▶ _THE TASK_: Restate the listing below word for word, omitting any images.

::::

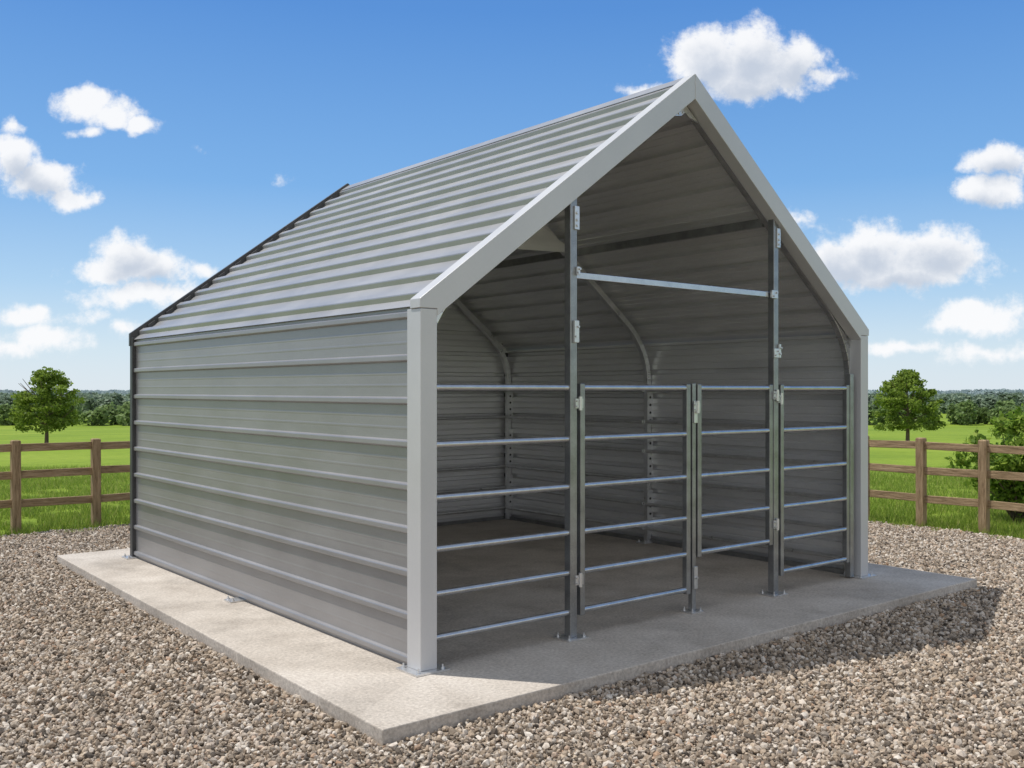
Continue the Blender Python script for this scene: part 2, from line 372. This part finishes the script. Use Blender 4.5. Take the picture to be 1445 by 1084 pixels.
mb.add(vs,fs,0,True); tag(mb.build('field',M['field']),'wide green grass field sloping away behind the fences','field',kind='structure')
# gravel yard polygon
FL0=Vector((-6.58,13.03)); FLd=(Vector((-5.8,13.7))-FL0); FLs=FLd.length; FLd.normalize()
FR0=Vector((6.24,12.98)); FRd=(Vector((5.69,13.65))-FR0); FRs=FRd.length; FRd.normalize()
def edge(a,b,n):
    out=[]
    for i in range(n):
        p=a+(b-a)*(i/n); q=(b-a).normalized(); nn=Vector((-q.y,q.x)); out.append(p+nn*random.uniform(-.09,.09))
    return out
poly=edge(Vector((11.9,5.7)),Vector((.94,19.0)),60)+edge(Vector((.94,19.0)),Vector((-14,6.25)),60)+[Vector((-14,-7)),Vector((11.9,-7))]
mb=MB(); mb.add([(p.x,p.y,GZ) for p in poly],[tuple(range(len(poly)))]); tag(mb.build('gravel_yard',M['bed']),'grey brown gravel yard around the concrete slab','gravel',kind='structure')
PX=np.array([p.x for p in poly]); PY=np.array([p.y for p in poly])
def inpoly(x,y):
    ins=np.zeros(len(x),bool); n=len(PX); j=n-1
    for i in range(n):
        c=((PY[i]>y)!=(PY[j]>y))
        xi=(PX[j]-PX[i])*(y-PY[i])/(PY[j]-PY[i]+1e-12)+PX[i]
        ins^= c&(x<xi); j=i
    return ins
# stones
sp_=.027
gx,gy=np.meshgrid(np.arange(-9,9,sp_),np.arange(4.0,15.2,sp_)); x=gx.ravel()+rng.uniform(-.015,.015,gx.size); y=gy.ravel()+rng.uniform(-.015,.015,gx.size)
k=(np.abs(x)<y*.56+.6)&inpoly(x,y)
u=(x-OX)*cu+(y-OY)*su; v=-(x-OX)*su+(y-OY)*cu
k&=~((u>-.752+.14*np.clip((v+.74)/6.94,0,1))&(u<5.852)&(v>-.752)&(v<6.212))
k&=~((v>2.6)&(u>2.0)&(v<6.9)&(u<5.0))
x=x[k];y=y[k]; n=len(x); print('stones',n)
bmi=bmesh.new(); bmesh.ops.create_icosphere(bmi,subdivisions=1,radius=1); iv=np.array([w.co[:] for w in bmi.verts]); ifc=np.array([[w.index for w in f.verts] for f in bmi.faces]); bmi.free()
def rotm(n):
    q=rng.normal(size=(n,4)); q/=np.linalg.norm(q,axis=1)[:,None]; a,b,c,d=q.T
    return np.stack([np.stack([1-2*(c*c+d*d),2*(b*c-a*d),2*(b*d+a*c)],-1),np.stack([2*(b*c+a*d),1-2*(b*b+d*d),2*(c*d-a*b)],-1),np.stack([2*(b*d-a*c),2*(c*d+a*b),1-2*(b*b+c*c)],-1)],1)
rad_=.0085+.0125*rng.random(n)**1.7+ (rng.random(n)<.07)*.008
sc=np.stack([rng.uniform(.9,1.45,n),rng.uniform(.7,1.05,n),rng.uniform(.5,.85,n)],-1)*rad_[:,None]
V=iv[None]*(1+rng.uniform(-.28,.28,(n,len(iv),1)))*sc[:,None,:]
V=np.einsum('nij,nkj->nki',rotm(n),V); V+=np.stack([x,y,GZ+rad_*.35+rng.uniform(0,.009,n)],-1)[:,None,:]
Fc=ifc[None]+ (np.arange(n)*len(iv))[:,None,None]
tag(npmesh('gravel_stones',V,Fc,3,M['stone']),'loose grey and brown crushed stones covering the yard','gravel',kind='stuff')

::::

▶ _CORRECT RESPONSE_:
Continue the Blender Python script for this scene: part 2, from line 372. This part finishes the script. Use Blender 4.5. Take the picture to be 1445 by 1084 pixels.
mb.add(vs,fs,0,True); tag(mb.build('field',M['field']),'wide green grass field sloping away behind the fences','field',kind='structure')
# gravel yard polygon
FL0=Vector((-6.58,13.03)); FLd=(Vector((-5.8,13.7))-FL0); FLs=FLd.length; FLd.normalize()
FR0=Vector((6.24,12.98)); FRd=(Vector((5.69,13.65))-FR0); FRs=FRd.length; FRd.normalize()
def edge(a,b,n):
    out=[]
    for i in range(n):
        p=a+(b-a)*(i/n); q=(b-a).normalized(); nn=Vector((-q.y,q.x)); out.append(p+nn*random.uniform(-.09,.09))
    return out
poly=edge(Vector((11.9,5.7)),Vector((.94,19.0)),60)+edge(Vector((.94,19.0)),Vector((-14,6.25)),60)+[Vector((-14,-7)),Vector((11.9,-7))]
mb=MB(); mb.add([(p.x,p.y,GZ) for p in poly],[tuple(range(len(poly)))]); tag(mb.build('gravel_yard',M['bed']),'grey brown gravel yard around the concrete slab','gravel',kind='structure')
PX=np.array([p.x for p in poly]); PY=np.array([p.y for p in poly])
def inpoly(x,y):
    ins=np.zeros(len(x),bool); n=len(PX); j=n-1
    for i in range(n):
        c=((PY[i]>y)!=(PY[j]>y))
        xi=(PX[j]-PX[i])*(y-PY[i])/(PY[j]-PY[i]+1e-12)+PX[i]
        ins^= c&(x<xi); j=i
    return ins
# stones
sp_=.027
gx,gy=np.meshgrid(np.arange(-9,9,sp_),np.arange(4.0,15.2,sp_)); x=gx.ravel()+rng.uniform(-.015,.015,gx.size); y=gy.ravel()+rng.uniform(-.015,.015,gx.size)
k=(np.abs(x)<y*.56+.6)&inpoly(x,y)
u=(x-OX)*cu+(y-OY)*su; v=-(x-OX)*su+(y-OY)*cu
k&=~((u>-.752+.14*np.clip((v+.74)/6.94,0,1))&(u<5.852)&(v>-.752)&(v<6.212))
k&=~((v>2.6)&(u>2.0)&(v<6.9)&(u<5.0))
x=x[k];y=y[k]; n=len(x); print('stones',n)
bmi=bmesh.new(); bmesh.ops.create_icosphere(bmi,subdivisions=1,radius=1); iv=np.array([w.co[:] for w in bmi.verts]); ifc=np.array([[w.index for w in f.verts] for f in bmi.faces]); bmi.free()
def rotm(n):
    q=rng.normal(size=(n,4)); q/=np.linalg.norm(q,axis=1)[:,None]; a,b,c,d=q.T
    return np.stack([np.stack([1-2*(c*c+d*d),2*(b*c-a*d),2*(b*d+a*c)],-1),np.stack([2*(b*c+a*d),1-2*(b*b+d*d),2*(c*d-a*b)],-1),np.stack([2*(b*d-a*c),2*(c*d+a*b),1-2*(b*b+c*c)],-1)],1)
rad_=.0085+.0125*rng.random(n)**1.7+ (rng.random(n)<.07)*.008
sc=np.stack([rng.uniform(.9,1.45,n),rng.uniform(.7,1.05,n),rng.uniform(.5,.85,n)],-1)*rad_[:,None]
V=iv[None]*(1+rng.uniform(-.28,.28,(n,len(iv),1)))*sc[:,None,:]
V=np.einsum('nij,nkj->nki',rotm(n),V); V+=np.stack([x,y,GZ+rad_*.35+rng.uniform(0,.009,n)],-1)[:,None,:]
Fc=ifc[None]+ (np.arange(n)*len(iv))[:,None,None]
tag(npmesh('gravel_stones',V,Fc,3,M['stone']),'loose grey and brown crushed stones covering the yard','gravel',kind='stuff')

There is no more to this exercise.